* [Set task]: What follows is a listing. Return every line of it exactly.

* [Stored data]:
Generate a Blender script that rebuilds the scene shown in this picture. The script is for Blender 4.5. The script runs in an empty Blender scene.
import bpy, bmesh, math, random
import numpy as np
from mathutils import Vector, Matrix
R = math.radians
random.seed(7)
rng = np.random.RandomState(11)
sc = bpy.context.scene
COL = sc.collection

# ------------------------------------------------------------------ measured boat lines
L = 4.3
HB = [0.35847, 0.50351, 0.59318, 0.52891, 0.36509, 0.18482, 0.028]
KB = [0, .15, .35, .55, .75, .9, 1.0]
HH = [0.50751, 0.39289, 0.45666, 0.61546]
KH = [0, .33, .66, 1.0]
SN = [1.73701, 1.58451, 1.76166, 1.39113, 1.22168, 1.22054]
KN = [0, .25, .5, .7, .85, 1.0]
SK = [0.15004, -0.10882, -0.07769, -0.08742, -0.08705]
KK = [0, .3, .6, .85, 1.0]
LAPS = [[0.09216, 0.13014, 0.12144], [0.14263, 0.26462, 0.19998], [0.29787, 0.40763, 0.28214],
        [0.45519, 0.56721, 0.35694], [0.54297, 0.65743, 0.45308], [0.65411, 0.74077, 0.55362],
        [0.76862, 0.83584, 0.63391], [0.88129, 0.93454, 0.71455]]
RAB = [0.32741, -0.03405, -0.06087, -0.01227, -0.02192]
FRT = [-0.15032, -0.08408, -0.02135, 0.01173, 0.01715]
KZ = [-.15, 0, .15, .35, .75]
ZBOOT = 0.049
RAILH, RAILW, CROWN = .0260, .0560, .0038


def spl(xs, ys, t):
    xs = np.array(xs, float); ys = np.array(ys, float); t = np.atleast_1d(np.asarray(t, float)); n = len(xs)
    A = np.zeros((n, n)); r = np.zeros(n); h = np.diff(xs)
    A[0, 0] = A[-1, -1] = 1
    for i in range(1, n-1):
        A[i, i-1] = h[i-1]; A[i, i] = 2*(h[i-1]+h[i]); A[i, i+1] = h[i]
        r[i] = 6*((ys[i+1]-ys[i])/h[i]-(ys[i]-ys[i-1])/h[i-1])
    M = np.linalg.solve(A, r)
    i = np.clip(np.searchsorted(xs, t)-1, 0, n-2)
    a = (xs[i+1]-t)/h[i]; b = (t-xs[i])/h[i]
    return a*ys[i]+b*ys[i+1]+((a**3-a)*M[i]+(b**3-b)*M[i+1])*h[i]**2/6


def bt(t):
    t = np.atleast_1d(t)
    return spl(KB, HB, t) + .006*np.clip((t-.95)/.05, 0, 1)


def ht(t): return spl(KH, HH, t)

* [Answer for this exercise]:
Generate a Blender script that rebuilds the scene shown in this picture. The script is for Blender 4.5. The script runs in an empty Blender scene.
import bpy, bmesh, math, random
import numpy as np
from mathutils import Vector, Matrix
R = math.radians
random.seed(7)
rng = np.random.RandomState(11)
sc = bpy.context.scene
COL = sc.collection

# ------------------------------------------------------------------ measured boat lines
L = 4.3
HB = [0.35847, 0.50351, 0.59318, 0.52891, 0.36509, 0.18482, 0.028]
KB = [0, .15, .35, .55, .75, .9, 1.0]
HH = [0.50751, 0.39289, 0.45666, 0.61546]
KH = [0, .33, .66, 1.0]
SN = [1.73701, 1.58451, 1.76166, 1.39113, 1.22168, 1.22054]
KN = [0, .25, .5, .7, .85, 1.0]
SK = [0.15004, -0.10882, -0.07769, -0.08742, -0.08705]
KK = [0, .3, .6, .85, 1.0]
LAPS = [[0.09216, 0.13014, 0.12144], [0.14263, 0.26462, 0.19998], [0.29787, 0.40763, 0.28214],
        [0.45519, 0.56721, 0.35694], [0.54297, 0.65743, 0.45308], [0.65411, 0.74077, 0.55362],
        [0.76862, 0.83584, 0.63391], [0.88129, 0.93454, 0.71455]]
RAB = [0.32741, -0.03405, -0.06087, -0.01227, -0.02192]
FRT = [-0.15032, -0.08408, -0.02135, 0.01173, 0.01715]
KZ = [-.15, 0, .15, .35, .75]
ZBOOT = 0.049
RAILH, RAILW, CROWN = .0260, .0560, .0038


def spl(xs, ys, t):
    xs = np.array(xs, float); ys = np.array(ys, float); t = np.atleast_1d(np.asarray(t, float)); n = len(xs)
    A = np.zeros((n, n)); r = np.zeros(n); h = np.diff(xs)
    A[0, 0] = A[-1, -1] = 1
    for i in range(1, n-1):
        A[i, i-1] = h[i-1]; A[i, i] = 2*(h[i-1]+h[i]); A[i, i+1] = h[i]
        r[i] = 6*((ys[i+1]-ys[i])/h[i]-(ys[i]-ys[i-1])/h[i-1])
    M = np.linalg.solve(A, r)
    i = np.clip(np.searchsorted(xs, t)-1, 0, n-2)
    a = (xs[i+1]-t)/h[i]; b = (t-xs[i])/h[i]
    return a*ys[i]+b*ys[i+1]+((a**3-a)*M[i]+(b**3-b)*M[i+1])*h[i]**2/6


def bt(t):
    t = np.atleast_1d(t)
    return spl(KB, HB, t) + .006*np.clip((t-.95)/.05, 0, 1)


def ht(t): return spl(KH, HH, t)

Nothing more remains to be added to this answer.